As noites do Rei Mar
À hora de jantar voltava a casa para comer algo e saía, ruas, cafés e bares, até altas horas. Eram as tertúlias, a do café Gelo, a do Lisboa, na baixa. E o engate. "Aquilo acabava sempre no Rei Mar, um café-taberna na Rua das Pretas. Tudo lá parava, prostitutas, travestis, todos os marginais e toda a tropa que andava ao engate, fuzileiros, comandos, paraquedistas..." Os predilectos de Cesariny, marinheiros. "O mar, a farda, o sentido de aventura, tudo o encantava. Tinha um fascínio pela marinha, sabia os termos todos e usava-os na obra."

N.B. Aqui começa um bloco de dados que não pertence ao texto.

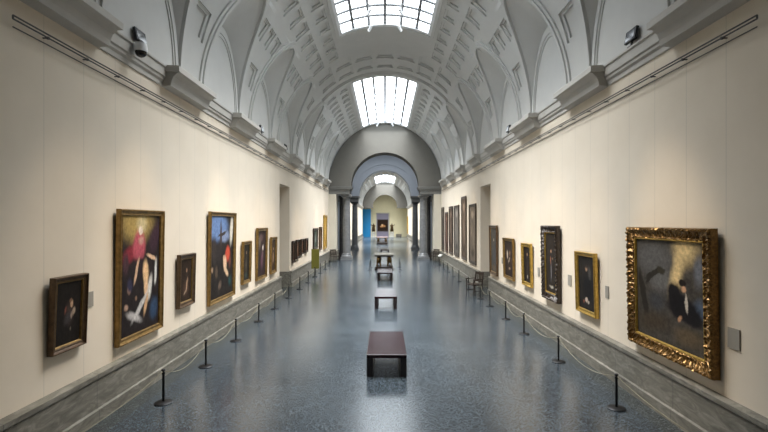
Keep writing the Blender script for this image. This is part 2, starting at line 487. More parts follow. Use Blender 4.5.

Volta e meia a polícia de costumes detinha-o por vagabundagem, mas preso, preso, só uma vez em Paris, apanhado num cinema com um rapaz e acusado de actos "indecentes". "Atordoado", conta Manuel Rosa, esteve um mês na cadeia sem se lembrar de ligar por exemplo a Vieira da Silva. Só quando a notícia correu, a pintora soube e fez alguns telefonemas. Cesariny foi solto, com a condição de em Lisboa se apresentar regularmente no Governo Civil. Um enxovalho semanal.
Tivera a sua fase grega, "de muito amor e pouco sexo" - terá sido o seu grande amor, com um homem das artes nortenho, que lhe escreveu uma carta em 1950, que acabou na PIDE.
Depois o amor passou a durar uma hora, mas nessa hora era tudo.
Os seus grandes poemas foram escritos no tempo incandescente do amor. A poesia acompanhava o corpo. Uma "necessidade absoluta".
Seguiram-se décadas de quase só pintura. Nunca escreveu para manter o nome.
Vítor Silva Tavares, que lhe editou
A Intervenção Surrealista e
A Cidade Queimada, sentiu a sua morte como "uma amputação". "É um bocado de mim que vai." E tiveram brigas sérias de que depois se riram, sem que a admiração descesse um pouco que fosse. "Nele não há ruptura entre vida e obra. Onde quer que aparecesse era a aura do poeta. Um príncipe num país de medíocres, um homem magnífico."
Ontem, a este "amigo-amigo, com amizade amorosa, sexo à parte", a primeira coisa que veio à cabeça quando soube foi a frase de um anúncio, adaptada: "«Uma chama viva, onde quer que esteja.» Só o corpo de Cesariny morreu hoje."